What you need to do: Identify the lines holding "script" and copy them.

Data records:
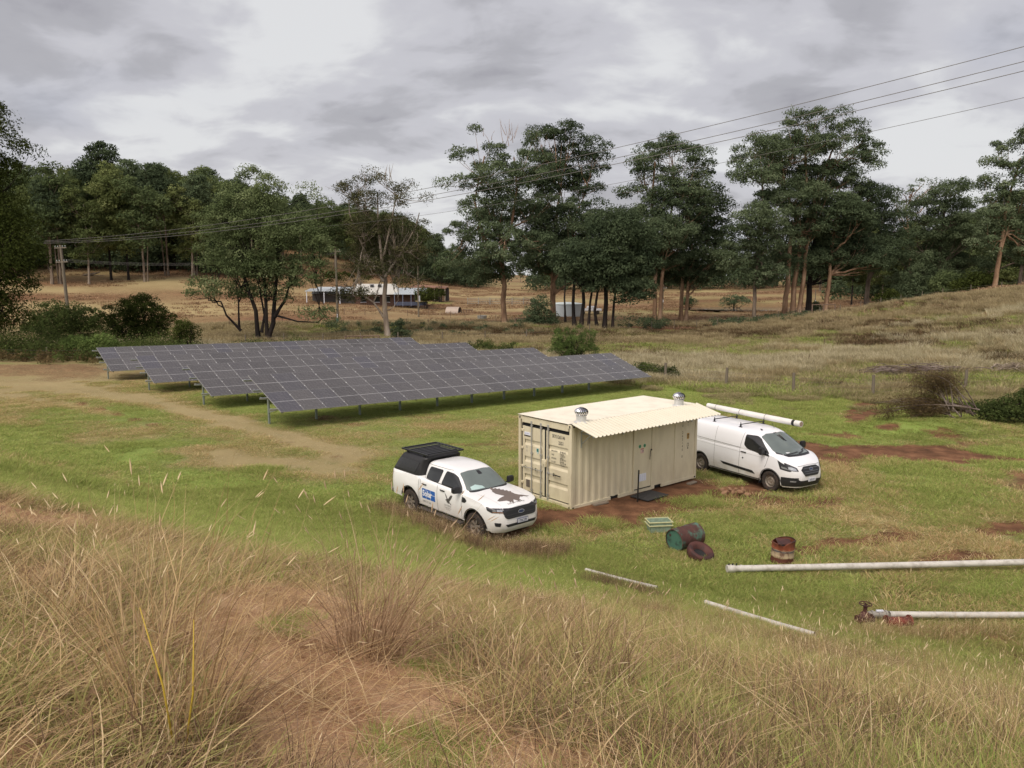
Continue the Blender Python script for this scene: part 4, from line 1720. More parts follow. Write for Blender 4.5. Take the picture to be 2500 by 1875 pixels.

==

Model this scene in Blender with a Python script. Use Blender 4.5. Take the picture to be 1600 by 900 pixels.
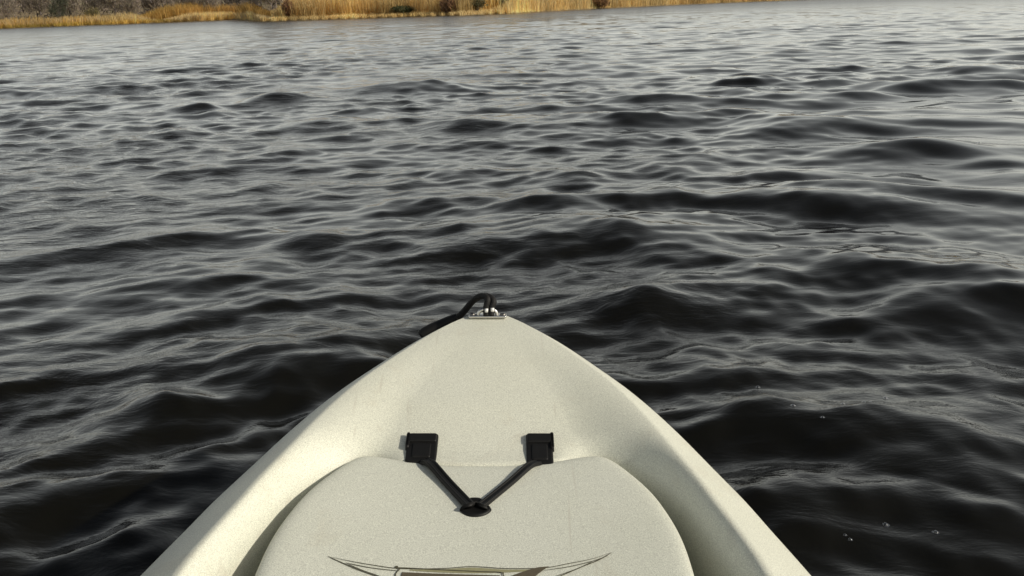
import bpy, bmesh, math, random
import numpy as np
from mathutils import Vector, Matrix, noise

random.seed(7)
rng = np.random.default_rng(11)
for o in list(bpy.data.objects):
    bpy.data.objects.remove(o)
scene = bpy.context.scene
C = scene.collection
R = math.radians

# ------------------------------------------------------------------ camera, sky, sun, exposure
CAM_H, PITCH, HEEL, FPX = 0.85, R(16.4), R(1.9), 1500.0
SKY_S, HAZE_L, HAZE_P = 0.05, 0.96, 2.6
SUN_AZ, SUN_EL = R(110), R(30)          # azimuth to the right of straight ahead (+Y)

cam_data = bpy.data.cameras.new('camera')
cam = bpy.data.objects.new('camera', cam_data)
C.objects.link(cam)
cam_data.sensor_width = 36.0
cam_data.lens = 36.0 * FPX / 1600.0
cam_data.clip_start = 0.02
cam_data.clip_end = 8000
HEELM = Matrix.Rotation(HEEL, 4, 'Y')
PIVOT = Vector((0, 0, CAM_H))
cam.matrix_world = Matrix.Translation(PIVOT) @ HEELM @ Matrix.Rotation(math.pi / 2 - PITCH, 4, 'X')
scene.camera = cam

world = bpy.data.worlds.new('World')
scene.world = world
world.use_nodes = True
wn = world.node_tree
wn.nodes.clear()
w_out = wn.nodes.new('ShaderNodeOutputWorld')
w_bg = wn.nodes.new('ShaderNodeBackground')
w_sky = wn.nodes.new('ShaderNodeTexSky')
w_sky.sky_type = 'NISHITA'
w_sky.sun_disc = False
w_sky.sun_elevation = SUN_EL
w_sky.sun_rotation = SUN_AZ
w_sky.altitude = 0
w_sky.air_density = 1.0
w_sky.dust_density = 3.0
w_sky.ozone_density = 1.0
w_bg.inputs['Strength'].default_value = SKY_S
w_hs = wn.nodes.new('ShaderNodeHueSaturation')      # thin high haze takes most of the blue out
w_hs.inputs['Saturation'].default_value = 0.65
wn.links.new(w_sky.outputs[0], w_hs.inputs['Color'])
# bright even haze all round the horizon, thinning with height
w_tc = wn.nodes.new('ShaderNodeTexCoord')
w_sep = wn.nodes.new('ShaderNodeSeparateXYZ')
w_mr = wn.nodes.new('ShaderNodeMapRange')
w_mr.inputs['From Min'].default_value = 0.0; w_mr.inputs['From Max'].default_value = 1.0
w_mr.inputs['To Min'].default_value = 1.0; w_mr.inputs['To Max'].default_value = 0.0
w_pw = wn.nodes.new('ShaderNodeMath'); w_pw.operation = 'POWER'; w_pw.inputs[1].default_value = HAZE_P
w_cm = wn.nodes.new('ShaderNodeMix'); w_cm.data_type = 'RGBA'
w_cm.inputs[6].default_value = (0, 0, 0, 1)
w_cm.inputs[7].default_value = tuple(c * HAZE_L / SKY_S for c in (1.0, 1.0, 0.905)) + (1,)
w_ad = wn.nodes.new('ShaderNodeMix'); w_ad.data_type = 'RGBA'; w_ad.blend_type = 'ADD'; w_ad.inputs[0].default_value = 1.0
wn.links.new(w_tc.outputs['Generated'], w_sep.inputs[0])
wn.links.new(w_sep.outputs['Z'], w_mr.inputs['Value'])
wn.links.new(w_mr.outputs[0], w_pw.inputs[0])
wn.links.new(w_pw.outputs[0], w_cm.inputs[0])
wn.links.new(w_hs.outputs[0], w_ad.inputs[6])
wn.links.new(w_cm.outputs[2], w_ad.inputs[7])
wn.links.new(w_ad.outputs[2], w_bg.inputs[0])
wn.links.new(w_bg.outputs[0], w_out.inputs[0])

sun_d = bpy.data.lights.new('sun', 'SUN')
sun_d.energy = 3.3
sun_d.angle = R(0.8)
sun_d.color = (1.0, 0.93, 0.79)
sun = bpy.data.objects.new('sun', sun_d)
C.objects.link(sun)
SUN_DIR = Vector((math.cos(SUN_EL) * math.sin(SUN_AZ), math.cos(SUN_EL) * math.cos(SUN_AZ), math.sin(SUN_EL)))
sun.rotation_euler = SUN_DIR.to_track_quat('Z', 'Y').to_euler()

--

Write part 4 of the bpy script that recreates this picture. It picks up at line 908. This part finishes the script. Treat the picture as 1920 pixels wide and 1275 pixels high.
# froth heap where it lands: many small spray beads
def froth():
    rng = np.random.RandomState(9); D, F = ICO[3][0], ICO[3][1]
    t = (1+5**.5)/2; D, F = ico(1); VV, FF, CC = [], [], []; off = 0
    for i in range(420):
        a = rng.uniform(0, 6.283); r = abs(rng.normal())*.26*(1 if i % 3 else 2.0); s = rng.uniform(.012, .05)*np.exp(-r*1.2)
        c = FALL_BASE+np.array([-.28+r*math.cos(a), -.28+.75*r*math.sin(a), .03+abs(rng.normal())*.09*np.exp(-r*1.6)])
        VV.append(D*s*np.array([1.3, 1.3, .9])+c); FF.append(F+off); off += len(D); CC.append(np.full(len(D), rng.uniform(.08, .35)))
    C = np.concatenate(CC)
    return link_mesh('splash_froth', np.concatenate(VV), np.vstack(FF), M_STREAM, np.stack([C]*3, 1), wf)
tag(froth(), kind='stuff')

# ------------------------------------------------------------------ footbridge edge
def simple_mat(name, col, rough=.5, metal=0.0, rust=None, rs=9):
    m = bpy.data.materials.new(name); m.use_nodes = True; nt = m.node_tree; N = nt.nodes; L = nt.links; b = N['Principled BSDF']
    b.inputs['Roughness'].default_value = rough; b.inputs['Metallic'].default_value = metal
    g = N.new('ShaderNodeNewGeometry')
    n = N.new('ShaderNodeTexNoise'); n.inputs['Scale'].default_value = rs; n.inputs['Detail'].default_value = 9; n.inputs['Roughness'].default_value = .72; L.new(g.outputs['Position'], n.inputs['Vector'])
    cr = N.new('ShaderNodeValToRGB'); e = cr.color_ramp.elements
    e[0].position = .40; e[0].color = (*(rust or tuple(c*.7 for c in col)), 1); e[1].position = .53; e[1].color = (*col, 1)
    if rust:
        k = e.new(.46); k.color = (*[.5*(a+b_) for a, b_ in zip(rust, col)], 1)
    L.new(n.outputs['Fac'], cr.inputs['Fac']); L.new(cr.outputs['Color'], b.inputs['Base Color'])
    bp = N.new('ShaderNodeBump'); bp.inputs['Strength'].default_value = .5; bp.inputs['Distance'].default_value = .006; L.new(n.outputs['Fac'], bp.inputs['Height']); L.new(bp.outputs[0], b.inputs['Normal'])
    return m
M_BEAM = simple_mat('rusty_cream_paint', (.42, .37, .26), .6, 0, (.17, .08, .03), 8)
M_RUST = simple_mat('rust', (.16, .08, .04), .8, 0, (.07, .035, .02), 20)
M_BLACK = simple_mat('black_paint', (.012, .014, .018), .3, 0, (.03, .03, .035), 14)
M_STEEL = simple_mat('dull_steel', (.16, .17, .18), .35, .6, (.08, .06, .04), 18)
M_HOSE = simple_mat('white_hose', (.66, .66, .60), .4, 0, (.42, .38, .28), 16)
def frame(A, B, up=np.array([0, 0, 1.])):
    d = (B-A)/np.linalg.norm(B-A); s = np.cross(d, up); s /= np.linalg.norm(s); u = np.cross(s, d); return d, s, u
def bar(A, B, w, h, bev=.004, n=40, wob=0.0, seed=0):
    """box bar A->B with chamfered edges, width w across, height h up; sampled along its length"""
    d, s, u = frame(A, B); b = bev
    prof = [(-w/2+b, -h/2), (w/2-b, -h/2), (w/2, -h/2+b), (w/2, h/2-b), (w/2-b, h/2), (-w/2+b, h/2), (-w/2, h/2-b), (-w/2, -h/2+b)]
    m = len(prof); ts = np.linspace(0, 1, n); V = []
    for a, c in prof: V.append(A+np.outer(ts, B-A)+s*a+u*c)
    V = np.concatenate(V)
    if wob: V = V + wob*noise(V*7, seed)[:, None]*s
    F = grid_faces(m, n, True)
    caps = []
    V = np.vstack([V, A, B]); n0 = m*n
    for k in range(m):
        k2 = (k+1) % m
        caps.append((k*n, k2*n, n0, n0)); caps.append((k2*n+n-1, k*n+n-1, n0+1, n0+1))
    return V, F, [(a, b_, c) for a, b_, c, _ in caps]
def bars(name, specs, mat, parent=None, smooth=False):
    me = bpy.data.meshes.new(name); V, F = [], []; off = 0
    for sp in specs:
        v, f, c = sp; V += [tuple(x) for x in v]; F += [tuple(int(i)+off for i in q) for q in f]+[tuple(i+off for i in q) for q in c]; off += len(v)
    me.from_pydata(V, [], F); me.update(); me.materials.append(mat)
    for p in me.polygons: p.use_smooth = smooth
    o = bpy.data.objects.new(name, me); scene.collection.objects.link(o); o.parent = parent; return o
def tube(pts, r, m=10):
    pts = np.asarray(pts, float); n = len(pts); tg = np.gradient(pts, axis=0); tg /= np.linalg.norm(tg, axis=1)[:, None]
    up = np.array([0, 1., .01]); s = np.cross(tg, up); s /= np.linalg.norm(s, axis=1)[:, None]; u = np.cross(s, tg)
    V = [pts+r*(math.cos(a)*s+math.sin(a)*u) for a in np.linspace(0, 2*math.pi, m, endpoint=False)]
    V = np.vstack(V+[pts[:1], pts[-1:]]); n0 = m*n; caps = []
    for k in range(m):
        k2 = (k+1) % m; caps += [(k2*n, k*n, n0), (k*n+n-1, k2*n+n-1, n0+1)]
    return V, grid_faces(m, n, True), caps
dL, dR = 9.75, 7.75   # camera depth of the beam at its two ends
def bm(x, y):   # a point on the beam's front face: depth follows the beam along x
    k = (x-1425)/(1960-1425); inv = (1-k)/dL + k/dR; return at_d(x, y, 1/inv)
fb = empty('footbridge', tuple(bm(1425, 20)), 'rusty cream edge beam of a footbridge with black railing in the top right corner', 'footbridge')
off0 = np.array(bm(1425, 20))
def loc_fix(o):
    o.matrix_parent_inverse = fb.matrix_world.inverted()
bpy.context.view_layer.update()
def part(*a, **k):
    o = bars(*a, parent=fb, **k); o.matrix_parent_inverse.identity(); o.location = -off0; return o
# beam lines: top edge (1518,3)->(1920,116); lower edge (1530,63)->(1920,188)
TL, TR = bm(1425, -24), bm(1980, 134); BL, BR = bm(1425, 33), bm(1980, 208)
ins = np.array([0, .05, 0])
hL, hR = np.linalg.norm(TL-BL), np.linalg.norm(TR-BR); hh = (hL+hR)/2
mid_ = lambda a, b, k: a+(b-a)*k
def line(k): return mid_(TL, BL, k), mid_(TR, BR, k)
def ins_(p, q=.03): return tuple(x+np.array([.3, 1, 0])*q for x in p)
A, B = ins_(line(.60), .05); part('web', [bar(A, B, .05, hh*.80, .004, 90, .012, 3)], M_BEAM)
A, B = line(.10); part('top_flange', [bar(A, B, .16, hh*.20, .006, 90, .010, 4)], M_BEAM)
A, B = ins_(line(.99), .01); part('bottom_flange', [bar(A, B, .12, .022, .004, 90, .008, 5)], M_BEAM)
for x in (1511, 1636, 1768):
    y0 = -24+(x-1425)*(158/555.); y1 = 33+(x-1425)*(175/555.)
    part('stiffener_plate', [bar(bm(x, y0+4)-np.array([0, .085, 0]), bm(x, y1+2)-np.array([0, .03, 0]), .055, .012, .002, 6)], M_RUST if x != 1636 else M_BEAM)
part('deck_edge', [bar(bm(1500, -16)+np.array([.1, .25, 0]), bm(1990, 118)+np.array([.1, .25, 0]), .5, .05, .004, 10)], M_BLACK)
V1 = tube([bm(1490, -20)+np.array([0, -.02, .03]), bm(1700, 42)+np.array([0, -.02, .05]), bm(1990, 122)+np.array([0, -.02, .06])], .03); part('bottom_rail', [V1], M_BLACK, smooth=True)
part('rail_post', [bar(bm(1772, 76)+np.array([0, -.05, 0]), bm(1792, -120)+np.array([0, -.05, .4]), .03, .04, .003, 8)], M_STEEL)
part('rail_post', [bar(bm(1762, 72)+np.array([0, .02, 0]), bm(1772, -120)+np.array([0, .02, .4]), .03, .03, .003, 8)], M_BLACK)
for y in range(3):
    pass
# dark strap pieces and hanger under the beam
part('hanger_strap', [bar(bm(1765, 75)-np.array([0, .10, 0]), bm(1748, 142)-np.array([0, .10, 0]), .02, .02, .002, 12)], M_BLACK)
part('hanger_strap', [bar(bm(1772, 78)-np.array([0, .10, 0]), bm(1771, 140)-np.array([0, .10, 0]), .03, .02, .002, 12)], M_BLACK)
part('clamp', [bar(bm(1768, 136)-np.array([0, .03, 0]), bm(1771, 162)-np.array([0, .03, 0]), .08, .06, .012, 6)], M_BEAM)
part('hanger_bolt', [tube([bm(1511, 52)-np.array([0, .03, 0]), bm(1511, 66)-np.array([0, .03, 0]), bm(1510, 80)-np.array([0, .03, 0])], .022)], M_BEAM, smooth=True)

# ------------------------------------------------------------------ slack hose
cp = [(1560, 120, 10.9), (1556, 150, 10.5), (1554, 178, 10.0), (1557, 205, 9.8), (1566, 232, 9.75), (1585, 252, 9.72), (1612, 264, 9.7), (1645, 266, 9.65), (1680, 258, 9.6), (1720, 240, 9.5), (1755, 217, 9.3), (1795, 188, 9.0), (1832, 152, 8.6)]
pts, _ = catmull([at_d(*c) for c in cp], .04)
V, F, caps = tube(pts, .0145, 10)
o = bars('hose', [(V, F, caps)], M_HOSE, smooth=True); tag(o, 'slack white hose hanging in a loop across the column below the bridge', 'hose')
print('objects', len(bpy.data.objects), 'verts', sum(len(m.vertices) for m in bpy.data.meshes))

Result for this exercise:
Continue the Blender Python script for this scene: part 4, from line 1720. More parts follow. Write for Blender 4.5. Take the picture to be 2500 by 1875 pixels.
Model this scene in Blender with a Python script. Use Blender 4.5. Take the picture to be 1600 by 900 pixels.
Write part 4 of the bpy script that recreates this picture. It picks up at line 908. This part finishes the script. Treat the picture as 1920 pixels wide and 1275 pixels high.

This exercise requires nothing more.